Work instructions: All of the data should be repeated exactly; pictures are not part of the copy.

Given material:
start

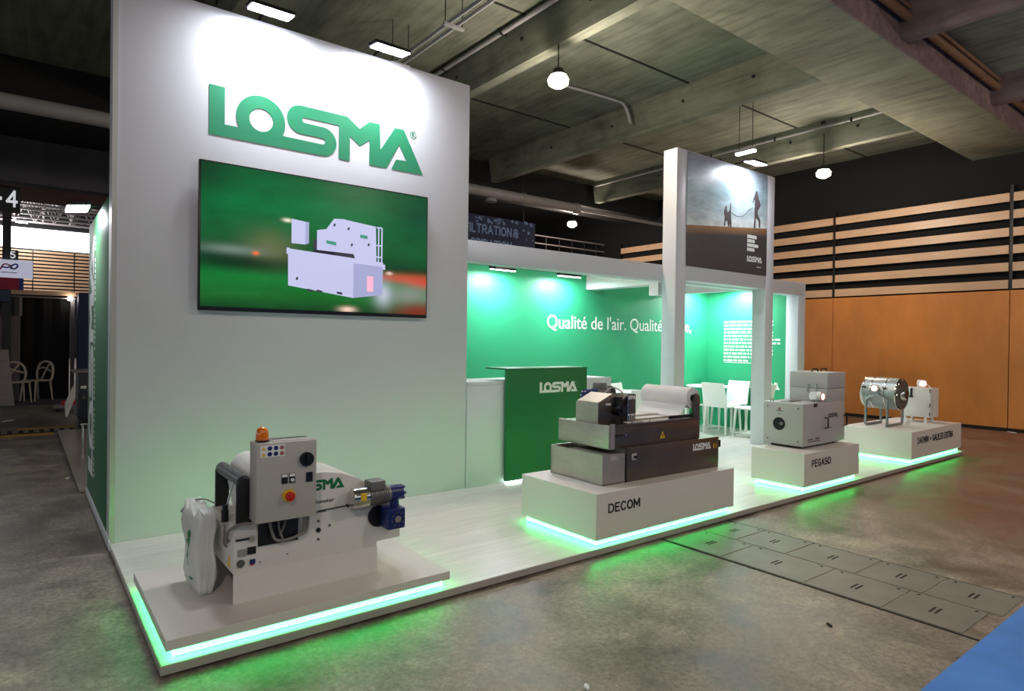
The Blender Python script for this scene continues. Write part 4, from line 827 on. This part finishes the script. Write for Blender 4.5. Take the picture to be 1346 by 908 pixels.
loop_chair(-.58, 14.45, .3, 'cream loop backed chair beside the pale grey counter'); loop_chair(-.22, 14.88, -.9, 'cream loop backed chair nearest the black curtain')
t = thing('number_pillar', 'dark hall pillar carrying the aisle number four', 'sign', (0, 14, 0))
B(-1.5, -.535, 0, .35, 4.13, 4.64).build('number_box', mat('dark_slate_sign', (52, 54, 62), .6), t); block_text('number_print', '4', .36, .20, emat('number_white_glow', (225, 228, 235), .45), t, (-.775, -.001, 4.2), FRONT); B(-.9, -.84, -.003, 0, 4.33, 4.40).build('number_print', MATS['number_white_glow'], t)  # digits carry a weak added glow to read bright
B(-.83, -.685, .05, .3, 0, 4.13).build('pillar', MATS['dark_slate_sign'], t); B(-.80, -.56, 0, .3, 3.08, 3.30).build('lower_number_box', MATS['dark_slate_sign'], t); block_text('number_print', '5', .15, .09, MATS['number_white_glow'], t, (-.70, -.002, 3.12), FRONT)
t = thing('company_sign', 'white sign with red and blue swirl above a red box at the left edge', 'sign', (0, 13.9, 0))
b = B(-1.6, -.316, -.06, 0, 2.70, 3.075).build('sign_board', emat('emissive_sign_white', (206, 208, 232), .35), t); MB().tube([(-.84, -.065, 2.92), (-.74, -.065, 2.91), (-.66, -.065, 2.96), (-.60, -.065, 2.99), (-.57, -.065, 2.95), (-.62, -.065, 2.89), (-.70, -.065, 2.90)], .016, n=6).build('swirl_print', mat('swirl_blue', (60, 90, 190), .6), b)  # board white has a weak emission
MB().tube([(-.86, -.068, 2.86), (-.80, -.068, 2.97), (-.72, -.068, 2.97), (-.66, -.068, 2.91)], .014, n=6).build('swirl_print', mat('swirl_red', (200, 60, 70), .6), b); B(-.85, -.58, -.063, -.06, 2.80, 2.815).build('caption_print', MATS['swirl_blue'], b)
B(-1.6, -.548, -.05, 0, 2.45, 2.70).build('red_box', mat('crimson_panel', (170, 40, 66), .6), t); B(-.548, -.47, -.05, 0, 2.45, 2.70).build('blue_box', mat('royal_blue_panel', (50, 70, 170), .6), t); B(-1.6, -.70, .0, .05, 2.2, 2.45).build('navy_strip', mat('slate_blue_panel', (60, 74, 110), .6), t)
B(-1.55, -1.50, .0, .05, 0, 2.45).build('sign_post', M_TRUSS, t)
t = thing('dark_machine', 'dark machine with a pale worktop just behind the green side wall', 'machine', (0, 8.9, 0))
B(.21, .85, 0, .6, .20, .92).build('body', mat('dark_slate_enamel', (40, 46, 56), .5), t, bevel=.006); B(.15, .9, -.03, .63, .92, .955).build('worktop', M_TRUSS, t, bevel=.005); B(.245, .32, -.004, 0, .67, .715).build('label_plate', M_VW, t)
MB().cyl((.29, -.02, .53), (.29, 0, .53), .03, n=14).build('dial', M_SCREW, t); B(.23, .8, .05, .55, 0, .2).build('base', M_BLK, t)
t = thing('chrome_trestle', 'chrome tube trestle beside the green side wall', 'stand', (0, 6.2, 0))
for x in (.105, .16, .4): MB().cyl((x, 0, 0), (x, .02, .42), .012, n=8).build('tube_leg', M_CHR, t)
MB().cyl((.08, .01, .42), (.45, .01, .42), .014, n=8).build('top_tube', M_CHR, t)
tag(MB().prism([(.14, .03), (.17, .03), (.30, .42), (.27, .60), (.24, .56), (.13, .27)], 'y', 0, .012).build('leaning_sheet', M_VW, loc=(0, 10.9, 0)), 'torn white sheet standing upright on the floor far left', 'sheet')
t = thing('floor_trolley', 'low red and grey trolley on the floor before the black curtain', 'trolley', (.24, 12.4, 0))
B(-.22, .22, -.2, .2, .06, .12).build('deck', M_TRUSS, t, bevel=.01); B(-.1, .2, -.1, .12, .12, .2).build('red_case', M_RED, t, bevel=.01)
for x in (-.17, .17):
    for y in (-.15, .15): MB().cyl((x-.02, y, .035), (x+.02, y, .035), .035, n=12).build('wheel', M_BLK, t)
tag(MB().prism([(4.15, .012), (8.8, .03), (8.8, .05), (4.15, .032)], 'x', -.05, .75).build('loose_floor_board', wood_panel('grey_wood_board', (150, 140, 132), (6, .3, 1))), 'long grey wood board lying on the floor behind the green side wall', 'board')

end

Complete response:
The Blender Python script for this scene continues. Write part 4, from line 827 on. This part finishes the script. Write for Blender 4.5. Take the picture to be 1346 by 908 pixels.
loop_chair(-.58, 14.45, .3, 'cream loop backed chair beside the pale grey counter'); loop_chair(-.22, 14.88, -.9, 'cream loop backed chair nearest the black curtain')
t = thing('number_pillar', 'dark hall pillar carrying the aisle number four', 'sign', (0, 14, 0))
B(-1.5, -.535, 0, .35, 4.13, 4.64).build('number_box', mat('dark_slate_sign', (52, 54, 62), .6), t); block_text('number_print', '4', .36, .20, emat('number_white_glow', (225, 228, 235), .45), t, (-.775, -.001, 4.2), FRONT); B(-.9, -.84, -.003, 0, 4.33, 4.40).build('number_print', MATS['number_white_glow'], t)  # digits carry a weak added glow to read bright
B(-.83, -.685, .05, .3, 0, 4.13).build('pillar', MATS['dark_slate_sign'], t); B(-.80, -.56, 0, .3, 3.08, 3.30).build('lower_number_box', MATS['dark_slate_sign'], t); block_text('number_print', '5', .15, .09, MATS['number_white_glow'], t, (-.70, -.002, 3.12), FRONT)
t = thing('company_sign', 'white sign with red and blue swirl above a red box at the left edge', 'sign', (0, 13.9, 0))
b = B(-1.6, -.316, -.06, 0, 2.70, 3.075).build('sign_board', emat('emissive_sign_white', (206, 208, 232), .35), t); MB().tube([(-.84, -.065, 2.92), (-.74, -.065, 2.91), (-.66, -.065, 2.96), (-.60, -.065, 2.99), (-.57, -.065, 2.95), (-.62, -.065, 2.89), (-.70, -.065, 2.90)], .016, n=6).build('swirl_print', mat('swirl_blue', (60, 90, 190), .6), b)  # board white has a weak emission
MB().tube([(-.86, -.068, 2.86), (-.80, -.068, 2.97), (-.72, -.068, 2.97), (-.66, -.068, 2.91)], .014, n=6).build('swirl_print', mat('swirl_red', (200, 60, 70), .6), b); B(-.85, -.58, -.063, -.06, 2.80, 2.815).build('caption_print', MATS['swirl_blue'], b)
B(-1.6, -.548, -.05, 0, 2.45, 2.70).build('red_box', mat('crimson_panel', (170, 40, 66), .6), t); B(-.548, -.47, -.05, 0, 2.45, 2.70).build('blue_box', mat('royal_blue_panel', (50, 70, 170), .6), t); B(-1.6, -.70, .0, .05, 2.2, 2.45).build('navy_strip', mat('slate_blue_panel', (60, 74, 110), .6), t)
B(-1.55, -1.50, .0, .05, 0, 2.45).build('sign_post', M_TRUSS, t)
t = thing('dark_machine', 'dark machine with a pale worktop just behind the green side wall', 'machine', (0, 8.9, 0))
B(.21, .85, 0, .6, .20, .92).build('body', mat('dark_slate_enamel', (40, 46, 56), .5), t, bevel=.006); B(.15, .9, -.03, .63, .92, .955).build('worktop', M_TRUSS, t, bevel=.005); B(.245, .32, -.004, 0, .67, .715).build('label_plate', M_VW, t)
MB().cyl((.29, -.02, .53), (.29, 0, .53), .03, n=14).build('dial', M_SCREW, t); B(.23, .8, .05, .55, 0, .2).build('base', M_BLK, t)
t = thing('chrome_trestle', 'chrome tube trestle beside the green side wall', 'stand', (0, 6.2, 0))
for x in (.105, .16, .4): MB().cyl((x, 0, 0), (x, .02, .42), .012, n=8).build('tube_leg', M_CHR, t)
MB().cyl((.08, .01, .42), (.45, .01, .42), .014, n=8).build('top_tube', M_CHR, t)
tag(MB().prism([(.14, .03), (.17, .03), (.30, .42), (.27, .60), (.24, .56), (.13, .27)], 'y', 0, .012).build('leaning_sheet', M_VW, loc=(0, 10.9, 0)), 'torn white sheet standing upright on the floor far left', 'sheet')
t = thing('floor_trolley', 'low red and grey trolley on the floor before the black curtain', 'trolley', (.24, 12.4, 0))
B(-.22, .22, -.2, .2, .06, .12).build('deck', M_TRUSS, t, bevel=.01); B(-.1, .2, -.1, .12, .12, .2).build('red_case', M_RED, t, bevel=.01)
for x in (-.17, .17):
    for y in (-.15, .15): MB().cyl((x-.02, y, .035), (x+.02, y, .035), .035, n=12).build('wheel', M_BLK, t)
tag(MB().prism([(4.15, .012), (8.8, .03), (8.8, .05), (4.15, .032)], 'x', -.05, .75).build('loose_floor_board', wood_panel('grey_wood_board', (150, 140, 132), (6, .3, 1))), 'long grey wood board lying on the floor behind the green side wall', 'board')